### Aim
Would you transcribe the whole listing exactly, minus its pictures?

----------

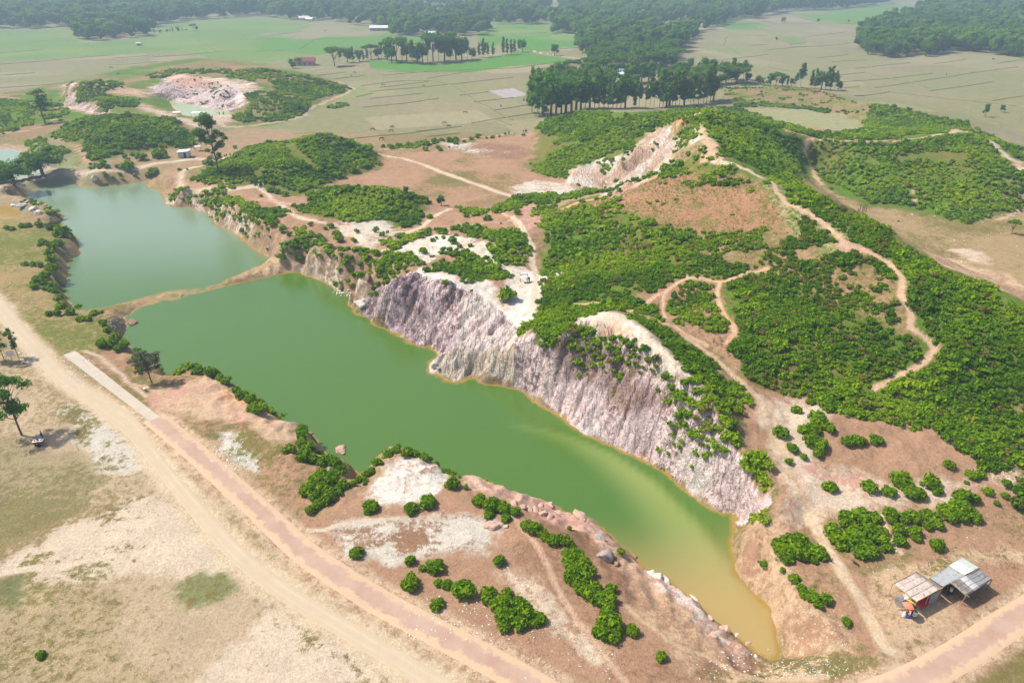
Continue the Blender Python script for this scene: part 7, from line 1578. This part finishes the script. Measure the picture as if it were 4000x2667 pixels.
# tarps and huts in the west
def canopy(c_, r_, a_, b_, w_, d_, h_, rz, label, mat='white'):
    o = empty('awning', gp(c_, r_, a_, b_), rz, label=label, cat='awning')
    m = MB(); m.add([(-w_/2, -d_/2, h_ * .8), (w_/2, -d_/2, h_ * .8), (w_/2, 0, h_), (-w_/2, 0, h_), (w_/2, d_/2, h_ * .8), (-w_/2, d_/2, h_ * .8)], [(0,1,2,3),(3,2,4,5)]); q = m.build('canopy', M[mat], o); q.modifiers.new('t', 'SOLIDIFY').thickness = .04
    for sx in (-1, 1):
        for sy in (-1, 1): MB().tube([(sx * w_/2, sy * d_/2, 0), (sx * w_/2, sy * d_/2, h_ * .8)], .05, 5).build('post', M['wood'], o)
canopy(0,0,1552,1018,3.6,3.0,2.6,.3,'small white tent-shaped awning left of the quarry pond'); canopy(0,0,1745,1022,6.5,3.0,2.4,0,'long white awning in front of the quarry pond'); canopy(0,0,1735,1320,2.4,2.2,2.2,.5,'pale tarp awning half hidden by the tall tree', 'sack')
ht = empty('hut', gp(0,0,1618,1372), .12, label='grey tin hut beside the white road left of the tall tree', cat='hut'); MB().box((0, 0, 1.1), (4.2, 3, 2.2)).build('wall', M['tin'], ht)
m = MB(); m.add([(-2.4,-1.8,2.15),(2.4,-1.8,2.5),(2.4,1.8,2.75),(-2.4,1.8,2.4),(-2.4,-1.8,2.25),(2.4,-1.8,2.6),(2.4,1.8,2.85),(-2.4,1.8,2.5)], [(3,2,1,0),(4,5,6,7),(0,1,5,4),(1,2,6,5),(2,3,7,6),(3,0,4,7)]).build('roof', M['tinw'], ht); MB().box((.6, -1.52, .95), (.9, .06, 1.9)).build('door', M['dark'], ht)

# ---- poles and posts
def pole(c_, r_, bx, by, tx, ty, label, arm=False, mat='concrete', rad=.13):
    p = G0(*Tp(c_, r_, bx, by)); q = Tp(c_, r_, tx, ty); d = ray(q[0], q[1]); t = p[1] / d[1]; h_ = EYE * S + d[2] * t - p[2]
    o = empty('utility_pole', p, 0, label=label, cat='pole', group='poles along the far lanes')
    MB().tube([(0, 0, -.3), (0, 0, h_)], [rad, rad * .65], 8).build('post', M[mat], o)
    if arm: MB().box((0, 0, h_ - .35), (1.8, .1, .12)).build('crossarm', M[mat], o)
    return o
pole(3,0,1752,1035,1803,820,'tall dark pole leaning at the far field edge, right of the oval field'); pole(3,0,2018,1140,2053,1020,'short grey pole at the right beside the lane'); pole(3,0,2150,1185,2205,965,'grey utility pole with a crossarm at the far right', True)
pole(2,0,250,285,250,205,'thin far pole in the pale green fields, farthest back', True); pole(2,0,117,410,117,308,'thin far pole near the slim row of trees', True); pole(2,0,583,388,583,308,'thin far pole at the fork of the white lane', True)
pole(2,0,813,475,815,385,'far pole carrying a transformer box in front of the village', True); pole(2,0,1527,575,1527,503,'far pole at the right end of the village'); pole(3,0,612,84,618,28,'far pole at the edge of the distant dark wood'); pole(1,0,1443,240,1443,195,'faint far pole between the farmhouses')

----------

### Response to the task
Continue the Blender Python script for this scene: part 7, from line 1578. This part finishes the script. Measure the picture as if it were 4000x2667 pixels.
# tarps and huts in the west
def canopy(c_, r_, a_, b_, w_, d_, h_, rz, label, mat='white'):
    o = empty('awning', gp(c_, r_, a_, b_), rz, label=label, cat='awning')
    m = MB(); m.add([(-w_/2, -d_/2, h_ * .8), (w_/2, -d_/2, h_ * .8), (w_/2, 0, h_), (-w_/2, 0, h_), (w_/2, d_/2, h_ * .8), (-w_/2, d_/2, h_ * .8)], [(0,1,2,3),(3,2,4,5)]); q = m.build('canopy', M[mat], o); q.modifiers.new('t', 'SOLIDIFY').thickness = .04
    for sx in (-1, 1):
        for sy in (-1, 1): MB().tube([(sx * w_/2, sy * d_/2, 0), (sx * w_/2, sy * d_/2, h_ * .8)], .05, 5).build('post', M['wood'], o)
canopy(0,0,1552,1018,3.6,3.0,2.6,.3,'small white tent-shaped awning left of the quarry pond'); canopy(0,0,1745,1022,6.5,3.0,2.4,0,'long white awning in front of the quarry pond'); canopy(0,0,1735,1320,2.4,2.2,2.2,.5,'pale tarp awning half hidden by the tall tree', 'sack')
ht = empty('hut', gp(0,0,1618,1372), .12, label='grey tin hut beside the white road left of the tall tree', cat='hut'); MB().box((0, 0, 1.1), (4.2, 3, 2.2)).build('wall', M['tin'], ht)
m = MB(); m.add([(-2.4,-1.8,2.15),(2.4,-1.8,2.5),(2.4,1.8,2.75),(-2.4,1.8,2.4),(-2.4,-1.8,2.25),(2.4,-1.8,2.6),(2.4,1.8,2.85),(-2.4,1.8,2.5)], [(3,2,1,0),(4,5,6,7),(0,1,5,4),(1,2,6,5),(2,3,7,6),(3,0,4,7)]).build('roof', M['tinw'], ht); MB().box((.6, -1.52, .95), (.9, .06, 1.9)).build('door', M['dark'], ht)

# ---- poles and posts
def pole(c_, r_, bx, by, tx, ty, label, arm=False, mat='concrete', rad=.13):
    p = G0(*Tp(c_, r_, bx, by)); q = Tp(c_, r_, tx, ty); d = ray(q[0], q[1]); t = p[1] / d[1]; h_ = EYE * S + d[2] * t - p[2]
    o = empty('utility_pole', p, 0, label=label, cat='pole', group='poles along the far lanes')
    MB().tube([(0, 0, -.3), (0, 0, h_)], [rad, rad * .65], 8).build('post', M[mat], o)
    if arm: MB().box((0, 0, h_ - .35), (1.8, .1, .12)).build('crossarm', M[mat], o)
    return o
pole(3,0,1752,1035,1803,820,'tall dark pole leaning at the far field edge, right of the oval field'); pole(3,0,2018,1140,2053,1020,'short grey pole at the right beside the lane'); pole(3,0,2150,1185,2205,965,'grey utility pole with a crossarm at the far right', True)
pole(2,0,250,285,250,205,'thin far pole in the pale green fields, farthest back', True); pole(2,0,117,410,117,308,'thin far pole near the slim row of trees', True); pole(2,0,583,388,583,308,'thin far pole at the fork of the white lane', True)
pole(2,0,813,475,815,385,'far pole carrying a transformer box in front of the village', True); pole(2,0,1527,575,1527,503,'far pole at the right end of the village'); pole(3,0,612,84,618,28,'far pole at the edge of the distant dark wood'); pole(1,0,1443,240,1443,195,'faint far pole between the farmhouses')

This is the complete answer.